▶ _Information supplied_:
*****

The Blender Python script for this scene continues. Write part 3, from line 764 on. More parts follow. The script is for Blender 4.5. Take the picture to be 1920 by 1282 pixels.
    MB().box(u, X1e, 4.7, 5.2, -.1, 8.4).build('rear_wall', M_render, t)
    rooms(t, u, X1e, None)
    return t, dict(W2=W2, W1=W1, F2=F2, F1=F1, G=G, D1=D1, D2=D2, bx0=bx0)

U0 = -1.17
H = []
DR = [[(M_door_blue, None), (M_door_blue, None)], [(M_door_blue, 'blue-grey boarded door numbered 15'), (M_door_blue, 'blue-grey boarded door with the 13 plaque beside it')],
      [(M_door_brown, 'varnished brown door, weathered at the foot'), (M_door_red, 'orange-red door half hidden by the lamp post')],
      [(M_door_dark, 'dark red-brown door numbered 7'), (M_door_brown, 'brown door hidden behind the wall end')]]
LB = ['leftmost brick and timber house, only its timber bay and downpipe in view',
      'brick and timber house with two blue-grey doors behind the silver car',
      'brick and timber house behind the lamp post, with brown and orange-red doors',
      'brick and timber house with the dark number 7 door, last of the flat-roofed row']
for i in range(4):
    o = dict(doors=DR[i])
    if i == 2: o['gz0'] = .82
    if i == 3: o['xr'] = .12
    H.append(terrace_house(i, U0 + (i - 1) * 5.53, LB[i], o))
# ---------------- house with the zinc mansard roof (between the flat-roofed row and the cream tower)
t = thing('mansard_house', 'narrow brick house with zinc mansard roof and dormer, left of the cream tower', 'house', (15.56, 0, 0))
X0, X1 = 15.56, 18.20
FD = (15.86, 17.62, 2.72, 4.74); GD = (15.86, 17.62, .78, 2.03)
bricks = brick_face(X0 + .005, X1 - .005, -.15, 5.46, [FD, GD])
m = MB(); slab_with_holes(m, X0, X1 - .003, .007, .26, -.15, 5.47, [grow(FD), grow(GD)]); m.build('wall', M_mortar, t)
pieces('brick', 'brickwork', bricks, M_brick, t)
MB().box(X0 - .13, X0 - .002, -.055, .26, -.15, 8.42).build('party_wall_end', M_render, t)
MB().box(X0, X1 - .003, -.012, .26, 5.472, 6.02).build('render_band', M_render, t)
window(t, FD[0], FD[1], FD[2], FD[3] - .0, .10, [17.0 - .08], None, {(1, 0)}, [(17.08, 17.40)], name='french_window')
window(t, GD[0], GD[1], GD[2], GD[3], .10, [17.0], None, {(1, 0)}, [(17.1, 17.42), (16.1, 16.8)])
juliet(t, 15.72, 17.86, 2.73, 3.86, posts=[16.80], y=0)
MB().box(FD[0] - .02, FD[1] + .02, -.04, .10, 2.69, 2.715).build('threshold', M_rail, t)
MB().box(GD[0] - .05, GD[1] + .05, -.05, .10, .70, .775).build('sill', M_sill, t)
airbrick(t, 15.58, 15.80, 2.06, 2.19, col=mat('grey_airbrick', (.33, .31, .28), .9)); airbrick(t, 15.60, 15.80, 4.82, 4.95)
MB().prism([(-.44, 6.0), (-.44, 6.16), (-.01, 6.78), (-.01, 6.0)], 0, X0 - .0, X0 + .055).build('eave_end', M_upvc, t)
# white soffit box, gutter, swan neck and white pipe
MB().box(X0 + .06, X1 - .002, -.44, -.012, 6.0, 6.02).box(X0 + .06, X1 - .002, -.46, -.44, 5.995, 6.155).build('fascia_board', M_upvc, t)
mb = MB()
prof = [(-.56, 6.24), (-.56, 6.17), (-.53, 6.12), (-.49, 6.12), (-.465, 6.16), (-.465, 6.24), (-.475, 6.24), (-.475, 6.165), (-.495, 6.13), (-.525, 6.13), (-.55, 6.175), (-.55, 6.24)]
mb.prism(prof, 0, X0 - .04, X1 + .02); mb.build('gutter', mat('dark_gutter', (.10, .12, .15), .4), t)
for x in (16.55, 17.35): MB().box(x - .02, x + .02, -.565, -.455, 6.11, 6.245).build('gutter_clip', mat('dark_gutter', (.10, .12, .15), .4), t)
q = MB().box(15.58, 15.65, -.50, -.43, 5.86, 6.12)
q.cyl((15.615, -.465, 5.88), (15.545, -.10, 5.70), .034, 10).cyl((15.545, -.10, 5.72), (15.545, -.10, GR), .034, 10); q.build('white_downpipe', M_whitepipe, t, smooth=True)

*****

▶ _Aim_:
Starting at the top of the data above, repeat every line exactly until the line containing "D1=D1, D2=D2, bx0=bx0)" has been given, then stop.

▶ _Correct output_:
The Blender Python script for this scene continues. Write part 3, from line 764 on. More parts follow. The script is for Blender 4.5. Take the picture to be 1920 by 1282 pixels.
    MB().box(u, X1e, 4.7, 5.2, -.1, 8.4).build('rear_wall', M_render, t)
    rooms(t, u, X1e, None)
    return t, dict(W2=W2, W1=W1, F2=F2, F1=F1, G=G, D1=D1, D2=D2, bx0=bx0)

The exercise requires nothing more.